** START Data to process **

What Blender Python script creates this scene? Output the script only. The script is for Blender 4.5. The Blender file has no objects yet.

** END Data to process **
** START Data to process **

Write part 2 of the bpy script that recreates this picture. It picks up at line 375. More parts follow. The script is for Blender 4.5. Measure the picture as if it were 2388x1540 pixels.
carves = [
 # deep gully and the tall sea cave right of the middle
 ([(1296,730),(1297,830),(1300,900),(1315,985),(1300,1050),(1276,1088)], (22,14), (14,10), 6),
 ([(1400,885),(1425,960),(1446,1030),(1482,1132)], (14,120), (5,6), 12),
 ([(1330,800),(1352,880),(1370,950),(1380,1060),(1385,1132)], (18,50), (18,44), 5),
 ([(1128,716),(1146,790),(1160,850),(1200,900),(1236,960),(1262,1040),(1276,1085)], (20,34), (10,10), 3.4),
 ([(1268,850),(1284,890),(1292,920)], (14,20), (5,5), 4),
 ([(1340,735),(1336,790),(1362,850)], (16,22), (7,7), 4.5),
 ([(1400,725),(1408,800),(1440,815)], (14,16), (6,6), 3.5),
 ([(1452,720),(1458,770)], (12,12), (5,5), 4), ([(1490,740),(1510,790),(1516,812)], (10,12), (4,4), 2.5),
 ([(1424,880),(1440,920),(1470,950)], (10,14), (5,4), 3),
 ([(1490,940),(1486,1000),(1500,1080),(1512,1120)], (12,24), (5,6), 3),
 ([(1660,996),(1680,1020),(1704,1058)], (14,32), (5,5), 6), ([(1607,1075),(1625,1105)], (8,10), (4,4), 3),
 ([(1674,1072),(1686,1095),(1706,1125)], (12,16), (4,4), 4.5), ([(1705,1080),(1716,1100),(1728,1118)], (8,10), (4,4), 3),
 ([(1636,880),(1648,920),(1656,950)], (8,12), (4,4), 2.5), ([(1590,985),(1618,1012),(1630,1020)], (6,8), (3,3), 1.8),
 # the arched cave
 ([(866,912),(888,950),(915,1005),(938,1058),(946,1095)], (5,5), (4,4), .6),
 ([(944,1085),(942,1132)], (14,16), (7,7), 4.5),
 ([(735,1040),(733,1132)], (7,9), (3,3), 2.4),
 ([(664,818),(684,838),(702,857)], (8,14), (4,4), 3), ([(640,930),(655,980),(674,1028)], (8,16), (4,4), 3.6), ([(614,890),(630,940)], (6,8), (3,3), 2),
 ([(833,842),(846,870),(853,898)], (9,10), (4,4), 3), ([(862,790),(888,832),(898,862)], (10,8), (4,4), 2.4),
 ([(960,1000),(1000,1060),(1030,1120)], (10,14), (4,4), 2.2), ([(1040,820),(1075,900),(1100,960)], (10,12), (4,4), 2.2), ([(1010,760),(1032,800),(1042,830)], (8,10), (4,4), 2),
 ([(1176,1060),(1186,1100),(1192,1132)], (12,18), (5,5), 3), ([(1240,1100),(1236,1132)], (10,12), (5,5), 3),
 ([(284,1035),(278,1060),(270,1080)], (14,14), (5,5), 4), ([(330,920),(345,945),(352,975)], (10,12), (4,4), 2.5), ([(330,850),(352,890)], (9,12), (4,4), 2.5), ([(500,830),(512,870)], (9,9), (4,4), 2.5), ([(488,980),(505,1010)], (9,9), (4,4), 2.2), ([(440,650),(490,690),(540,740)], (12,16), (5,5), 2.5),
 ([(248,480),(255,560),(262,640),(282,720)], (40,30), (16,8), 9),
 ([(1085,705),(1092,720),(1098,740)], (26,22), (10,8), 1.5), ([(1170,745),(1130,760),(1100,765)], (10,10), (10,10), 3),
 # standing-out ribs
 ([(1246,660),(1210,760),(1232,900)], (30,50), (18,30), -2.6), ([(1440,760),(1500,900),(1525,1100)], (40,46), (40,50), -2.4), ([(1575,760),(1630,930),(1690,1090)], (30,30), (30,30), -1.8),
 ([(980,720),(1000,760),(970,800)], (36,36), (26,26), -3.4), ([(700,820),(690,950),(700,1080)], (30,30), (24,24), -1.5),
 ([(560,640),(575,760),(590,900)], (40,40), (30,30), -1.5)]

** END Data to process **
** START Data to process **

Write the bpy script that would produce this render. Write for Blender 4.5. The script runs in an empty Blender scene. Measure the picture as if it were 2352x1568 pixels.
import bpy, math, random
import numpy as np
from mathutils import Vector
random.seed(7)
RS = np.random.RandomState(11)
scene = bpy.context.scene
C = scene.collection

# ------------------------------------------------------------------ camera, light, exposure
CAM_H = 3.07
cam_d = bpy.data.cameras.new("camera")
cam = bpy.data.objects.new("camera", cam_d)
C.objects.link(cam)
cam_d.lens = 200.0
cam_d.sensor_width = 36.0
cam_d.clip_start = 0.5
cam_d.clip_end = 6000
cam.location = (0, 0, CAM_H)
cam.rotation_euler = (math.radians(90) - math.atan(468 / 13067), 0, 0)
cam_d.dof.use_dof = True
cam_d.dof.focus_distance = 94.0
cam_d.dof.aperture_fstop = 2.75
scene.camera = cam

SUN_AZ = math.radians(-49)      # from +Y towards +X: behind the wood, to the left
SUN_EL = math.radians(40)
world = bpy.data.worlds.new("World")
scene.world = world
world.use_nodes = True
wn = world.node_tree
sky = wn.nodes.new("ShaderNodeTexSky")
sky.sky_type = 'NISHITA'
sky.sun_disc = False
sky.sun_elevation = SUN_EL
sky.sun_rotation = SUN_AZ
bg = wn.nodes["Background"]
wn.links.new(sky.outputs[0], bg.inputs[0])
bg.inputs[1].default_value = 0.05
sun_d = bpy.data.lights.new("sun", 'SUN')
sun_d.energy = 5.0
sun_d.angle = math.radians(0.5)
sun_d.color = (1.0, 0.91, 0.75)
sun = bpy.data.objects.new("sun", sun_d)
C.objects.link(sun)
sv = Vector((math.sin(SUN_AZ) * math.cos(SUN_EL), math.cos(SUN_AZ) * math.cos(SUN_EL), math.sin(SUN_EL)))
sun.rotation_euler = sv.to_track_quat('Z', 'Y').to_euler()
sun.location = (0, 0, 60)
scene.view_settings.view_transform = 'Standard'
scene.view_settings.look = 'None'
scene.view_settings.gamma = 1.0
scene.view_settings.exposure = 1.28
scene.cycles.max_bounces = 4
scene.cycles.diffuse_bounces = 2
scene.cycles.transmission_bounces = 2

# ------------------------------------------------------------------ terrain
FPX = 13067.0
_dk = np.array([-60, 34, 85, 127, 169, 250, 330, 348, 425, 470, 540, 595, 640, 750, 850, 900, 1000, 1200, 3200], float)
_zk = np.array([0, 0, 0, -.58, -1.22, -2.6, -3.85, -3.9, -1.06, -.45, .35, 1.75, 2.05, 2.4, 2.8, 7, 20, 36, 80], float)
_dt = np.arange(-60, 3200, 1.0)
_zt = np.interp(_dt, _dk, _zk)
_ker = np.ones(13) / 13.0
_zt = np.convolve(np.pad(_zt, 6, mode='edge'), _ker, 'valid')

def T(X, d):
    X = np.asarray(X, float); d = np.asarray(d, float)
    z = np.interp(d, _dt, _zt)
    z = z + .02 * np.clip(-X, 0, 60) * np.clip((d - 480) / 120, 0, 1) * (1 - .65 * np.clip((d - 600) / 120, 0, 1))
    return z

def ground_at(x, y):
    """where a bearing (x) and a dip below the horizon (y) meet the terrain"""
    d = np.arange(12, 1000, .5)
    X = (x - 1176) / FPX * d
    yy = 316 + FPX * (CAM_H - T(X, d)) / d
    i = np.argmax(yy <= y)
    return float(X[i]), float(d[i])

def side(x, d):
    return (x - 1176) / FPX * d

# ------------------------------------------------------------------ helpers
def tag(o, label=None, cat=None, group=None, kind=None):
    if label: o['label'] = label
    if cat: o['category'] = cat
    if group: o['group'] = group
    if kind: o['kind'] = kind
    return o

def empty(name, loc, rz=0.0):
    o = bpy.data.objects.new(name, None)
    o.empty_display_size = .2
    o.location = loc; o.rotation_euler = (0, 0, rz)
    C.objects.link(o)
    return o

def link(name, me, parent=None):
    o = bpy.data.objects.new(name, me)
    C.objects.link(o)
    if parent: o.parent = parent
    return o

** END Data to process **

The required output is the number of lines containing the word "that", and nothing besides.

(Written response):
2